United Arab Emirates’s space team

The UAE Space Agency assembled its core group well before launch, drawing on local talent and outside expertise to keep the project on schedule. Project manager Omran Sharaf coordinated the effort from design through orbit insertion and the subsequent science campaigns. That structure allowed the agency to move from a first-time interplanetary flight to an extended mission without rebuilding the organization from scratch.

Hope probe

The Hope probe left Tanegashima Space Center in July 2020 and completed its Mars Orbit Insertion on February 9, 2021. Science operations began in May of that year.
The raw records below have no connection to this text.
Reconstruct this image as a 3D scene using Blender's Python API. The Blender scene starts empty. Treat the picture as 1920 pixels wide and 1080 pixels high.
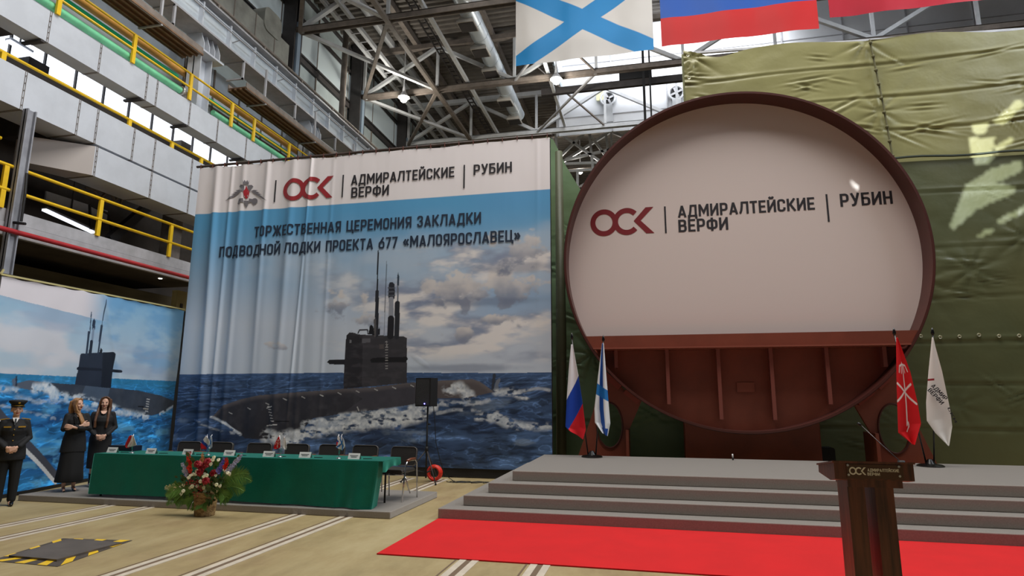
import bpy, bmesh, math, random
import numpy as np
from mathutils import Vector, Matrix
random.seed(7)
PI = math.pi
SC = bpy.context.scene
COL = SC.collection
# ------------------------------------------------------------------ camera
FOC = 1144.0; CH = 1.7
_p = math.radians(10.27); _a = math.radians(12.7); _r = math.radians(0.189)
FW = Vector((-math.sin(_a)*math.cos(_p), math.cos(_a)*math.cos(_p), math.sin(_p)))
_r0 = Vector((math.cos(_a), math.sin(_a), 0)); _u0 = _r0.cross(FW)
RT = math.cos(_r)*_r0 + math.sin(_r)*_u0; UP = -math.sin(_r)*_r0 + math.cos(_r)*_u0
CP = Vector((0, 0, CH))
cam = bpy.data.cameras.new('camera'); cam_o = bpy.data.objects.new('camera', cam); COL.objects.link(cam_o)
cam.sensor_width = 36; cam.lens = FOC/1920*36; cam.clip_end = 400
cam_o.matrix_world = Matrix(((RT.x, UP.x, -FW.x, 0), (RT.y, UP.y, -FW.y, 0), (RT.z, UP.z, -FW.z, CH), (0, 0, 0, 1)))
SC.camera = cam_o
# ------------------------------------------------------------------ world, light, exposure
SC.view_settings.view_transform = 'Standard'; SC.view_settings.look = 'None'
SC.view_settings.gamma = 1; SC.view_settings.use_curve_mapping = False
SC.view_settings.exposure = 0.0
W = bpy.data.worlds.new('hall_daylight'); SC.world = W; W.use_nodes = True
W.node_tree.nodes['Background'].inputs[0].default_value = (0.95, 0.95, 1.0, 1)
W.node_tree.nodes['Background'].inputs[1].default_value = 0.05

def light(name, kind, loc, energy, col=(1, 1, 1), target=None, **kw):
    l = bpy.data.lights.new(name, kind); l.energy = energy; l.color = col
    for k, v in kw.items(): setattr(l, k, v)
    o = bpy.data.objects.new(name, l); COL.objects.link(o); o.location = loc
    if target is not None:
        o.rotation_euler = (Vector(target)-Vector(loc)).to_track_quat('-Z', 'Y').to_euler()
    return o
light('assumed_skylight_fill', 'AREA', (0, 8, 21.5), 4300, (1.0, 0.97, 0.92), (0, 8, 0), shape='RECTANGLE', size=14, size_y=10)  # assumed skylight: added overhead area light, no roof opening modelled for it
light('assumed_window_fill', 'AREA', (15, 12, 16), 2200, (0.86, 0.93, 1.0), (-13, 16, 11), shape='RECTANGLE', size=16, size_y=5)  # added area light from the right, assumed window daylight, no window modelled
light('added_end_wall_fill', 'AREA', (2, 31, 22.6), 800, (0.95, 0.97, 1.0), (1, 34, 19), shape='RECTANGLE', size=12, size_y=2)  # added area light under the lantern roof to brighten the end wall
SUN = light('sun', 'SUN', (20, -10, 30), 0, (1, 0.96, 0.88))

# ------------------------------------------------------------------ pixel of the photograph -> point of the place
def ray(x, y): return FW*FOC + RT*(x-960) - UP*(y-540)
def atz(x, y, z=0.0): d = ray(x, y); return CP + d*((z-CH)/d.z)
def aty(x, y, Y): d = ray(x, y); return CP + d*(Y/d.y)
def atx(x, y, X): d = ray(x, y); return CP + d*(X/d.x)
def atp(x, y, p, n): d = ray(x, y); p = Vector(p); n = Vector(n); return CP + d*((p-CP).dot(n)/d.dot(n))
def lin(c):
    return tuple((v/255/12.92 if v/255 <= .04045 else ((v/255+.055)/1.055)**2.4) for v in c[:3])
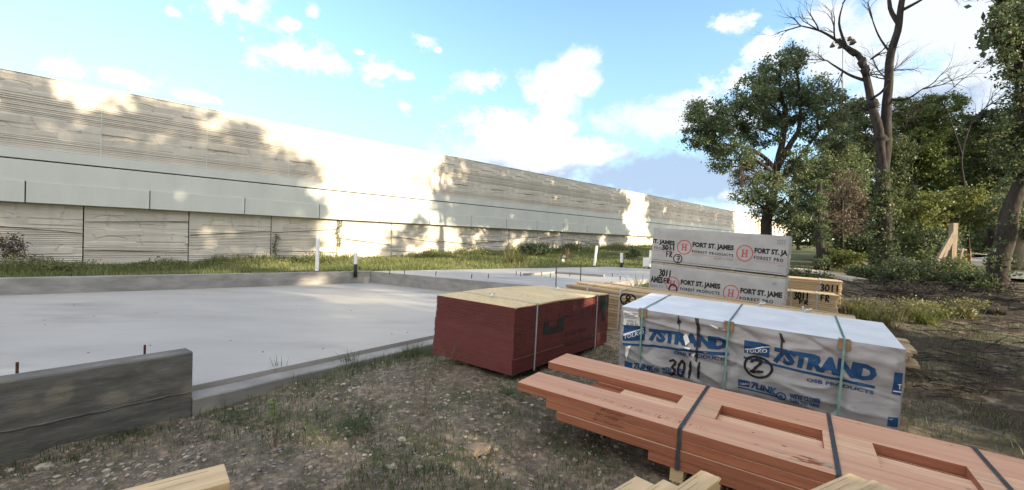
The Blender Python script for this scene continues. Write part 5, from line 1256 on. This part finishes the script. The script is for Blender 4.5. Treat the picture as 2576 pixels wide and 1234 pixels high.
def scatter_stones():
    rg = np.random.default_rng(12)
    bm = bmesh.new(); bmesh.ops.create_icosphere(bm, subdivisions=1, radius=1); bm.verts.ensure_lookup_table()
    bv = np.array([v.co[:] for v in bm.verts]); bf = np.array([[v.index for v in f.verts] for f in bm.faces]); bm.free()
    def make(name, n, smin, smax, mat, label, seed, thr, f_, xr=(-4, 3.5)):
        rg = np.random.default_rng(seed); t = rg.uniform(0, 1, n); Yd = 1.7 + 6.3*t**1.25; X = rg.uniform(-1.3, .75, n)*Yd; Y = Yd
        g = fnoise(X, Y, .8, f_); m = rg.uniform(0, 1, n) < np.clip((g-thr)*4, .08, 1)
        m &= ((X-P1.x)*EU.x + (Y-P1.y)*EU.y > .28)
        X, Y = X[m], Y[m]; k = len(X); s = smin*(smax/smin)**(rg.uniform(0, 1, k)**2.6)
        z = gz(X, Y) + (fnoise(X, Y, 1.1, 3)-.5)*.13 + (fnoise(X, Y, 5, 9)-.5)*.075
        jit = rg.uniform(.72, 1.25, (k, len(bv), 1)); V = bv[None]*jit*s[:, None, None]*np.stack([rg.uniform(.8, 1.6, k), rg.uniform(.7, 1.2, k), rg.uniform(.35, .75, k)], 1)[:, None, :]
        a = rg.uniform(0, 6.28, k); ca, sa = np.cos(a)[:, None], np.sin(a)[:, None]
        V = np.stack([V[..., 0]*ca - V[..., 1]*sa + X[:, None], V[..., 0]*sa + V[..., 1]*ca + Y[:, None], V[..., 2] + z[:, None] + s[:, None]*.15], -1)
        F = bf[None] + np.arange(k)[:, None, None]*len(bv); o = meshobj(name, V.reshape(-1, 3), F.reshape(-1, 3), MAT[mat]); tag(o, label, 'gravel', kind='stuff')
    make('gravel', 16000, .003, .024, 'stone', 'pale limestone gravel strewn over the dark foreground soil', 1, .38, 41)
    make('grey_gravel', 15000, .003, .015, 'greystone', 'finer grey gravel and chips among the foreground soil', 2, .36, 47)
scatter_stones()
def rock(px, py, Y, rx, ry, rz, mat, label, seed, group='rocks lying in the dirt'):
    c = at(px, py, Y); z = g1(c.x, c.y); bm = bmesh.new(); bmesh.ops.create_icosphere(bm, subdivisions=3, radius=1)
    for v in bm.verts: v.co = v.co*(1 + .35*noise.fractal(v.co*1.3 + Vector((seed, 0, 0)), 1., 2., 3)); v.co = Vector((v.co.x*rx, v.co.y*ry, v.co.z*rz))
    o = obj('rock', bm, MAT[mat]); o.location = (c.x, c.y, z + rz*.2); tag(o, label, 'rock', group); return o
def onz(px, py, z=0.):
    d = ray(px, py); return (z-EYE)/d.z
rock(1196, 1135, onz(1196, 1135, .03), .11, .09, .035, 'rock', 'rounded tan lump of earth rock left of the beam ends', 1)
rock(1010, 1125, onz(1010, 1125), .035, .03, .02, 'stone', 'small pale stone between dark grass patches in the foreground', 2)
rock(985, 1190, onz(985, 1190), .05, .04, .025, 'stone', 'pale stone at the bottom centre of the foreground', 3)
rock(110, 1175, onz(110, 1175), .055, .035, .02, 'stone', 'flat pale stone at the left edge below the formed wall', 4)
rock(330, 1110, onz(330, 1110), .05, .04, .025, 'rock', 'flat tan stone below the end of the formed wall', 5)
rock(545, 1070, onz(545, 1070), .035, .03, .02, 'rock', 'tan stone just below the corner of the formed wall', 6)
rock(1255, 1075, onz(1255, 1075), .06, .04, .03, 'rock', 'tan stone beside the lowest beam end', 7)
rock(700, 1178, onz(700, 1178), .04, .03, .02, 'stone', 'pale stone right of the single plank end', 8)
rock(2440, 790, 10.2, .16, .12, .1, 'stone', 'pale stone at the edge of the sunlit weeds', 9)
rock(2315, 775, 10.8, .2, .16, .16, 'rock', 'grey tan boulder at the left end of the log heap', 10)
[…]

Since then the spacecraft has maintained its planned 55-hour imaging cycle while adding flybys of the Martian moon Deimos and extended atmospheric monitoring through the 2028 extension.

Mission to Mars

NASA’s Perseverance rover and China’s Tianwen-1 also launched in July 2020. Perseverance touched down and began surface operations, while Tianwen-1 successfully landed and conducted its own measurements starting in 2021. Hope remains the only one of the three still functioning solely as an orbiter in the extended phase, supplying continuous atmospheric data rather than surface samples.

Mission Extension and Longevity

The UAE Space Agency announced in 2026 that operations would continue through 2028. The decision gives the mission another full set of seasonal cycles and allows repeated observations of the same atmospheric features at different times of the Martian year. Mission planners cited the need to capture longer-term variability that a shorter campaign could not record.

Scientific Discoveries and Data Impact

By the time the extension was approved, Hope had already delivered more than 10 terabytes of data, roughly ten times the original target. The probe released the first close-up global images of Deimos in 2023. Working with NASA’s MAVEN spacecraft, it identified patchy proton auroras in the upper atmosphere. The same datasets fed into revised global maps of Mars released that year.

UAE Space Ambitions Beyond Hope

The UAE now ranks among nine countries actively exploring Mars. The decision to extend Hope reflects a broader plan to keep building operational experience and infrastructure for future missions. Officials have framed the extension as part of a long-term program rather than a one-off achievement.

International Data Sharing and Collaboration

Hope maintains a formal data-sharing agreement with NASA’s MAVEN team. Multiple batches of observations, totaling hundreds of gigabytes, have been released to the global research community. The open policy has allowed outside groups to incorporate UAE measurements into studies of atmospheric escape and seasonal dust activity.

The probe continues its 55-hour observation loop, dropping out of contact for roughly 15 minutes each orbit when it passes behind the planet. Those brief blackouts are now treated as routine rather than risks. The mission’s original goal of mapping daily and seasonal atmospheric changes has been met and exceeded, with new targets added as the data volume grew. The UAE’s first deep-space effort has settled into steady, extended operations that keep returning measurements well past the dates listed in the 2020 press kits.